The push comes as a new analysis from Protect Borrowers, a nonprofit advocacy group, estimates that student loan servicers have cost borrowers billions in unnecessary interest and misled them about relief options. Senior Policy Advisor Chris Hicks noted that even before Trump’s cuts to Federal Student Aid, most servicers failed accuracy standards. “Student loan servicers are failing, and borrowers are paying the price,” Hicks wrote, pointing to the rising cost of living squeezing families deeper into debt.

Hicks also flagged the looming July 1 deadline for over 7 million borrowers on the Saving on a Valuable Education (SAVE) plan, which Trump eliminated. Those borrowers must switch to a new repayment plan, compounding the administrative chaos. The SAVE plan was a Biden-era initiative designed to lower payments; its cancellation has left many uncertain about their options.

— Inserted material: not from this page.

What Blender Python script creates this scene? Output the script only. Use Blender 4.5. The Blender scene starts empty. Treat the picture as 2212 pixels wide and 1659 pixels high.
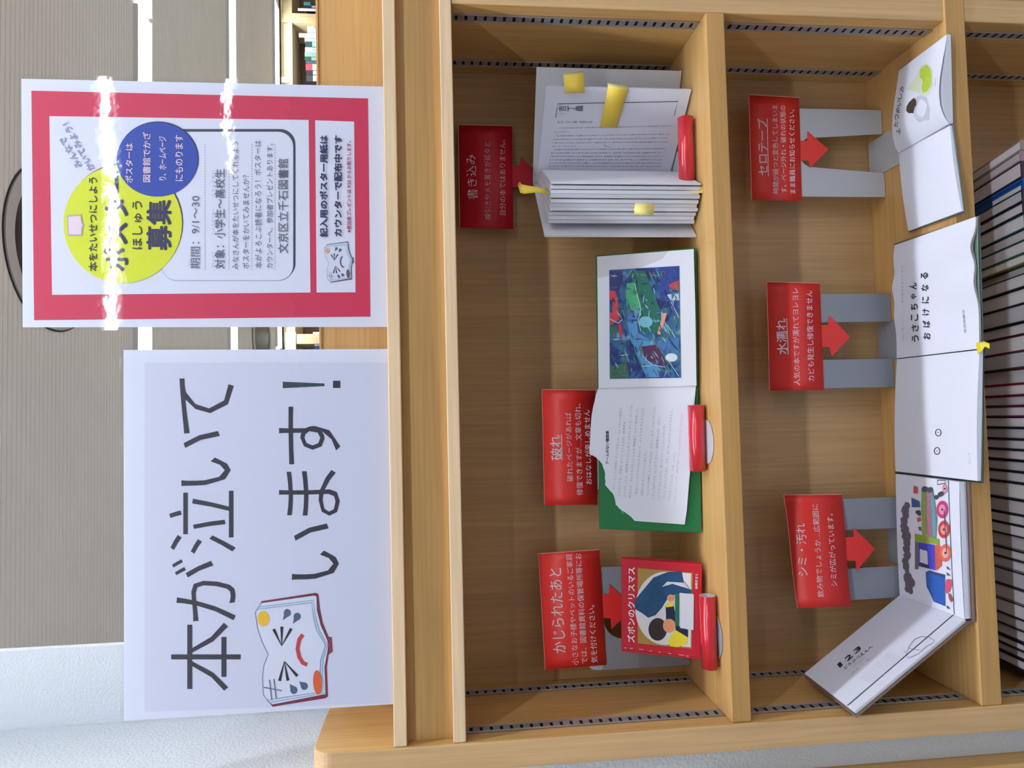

A spokesperson for Senator Merkley told The Hill that the letter builds on his efforts to codify the SAVE plan into law and strengthen consumer protections. The political stakes are high, as Democrats increasingly frame student debt as a core issue heading into the next election cycle. Meanwhile, the Trump administration has defended its CFPB cuts as necessary to reduce regulatory overreach.

TransUnion responded with a statement saying it “appreciates the opportunity to engage with policymakers” and looks forward to replying. The Hill has reached out to Equifax and Experian for comment. The letter is the latest in a series of Democratic salvos targeting the administration’s handling of federal student loans, with Warren at the forefront of efforts to hold both the executive branch and private companies accountable.

As the July deadline approaches, the fight over credit reporting accuracy is likely to intensify, with borrowers caught in the middle. The senators’ questions go to the heart of whether the credit bureaus can be trusted to police themselves—and whether the Trump-era rollback of oversight has left consumers exposed to systemic errors.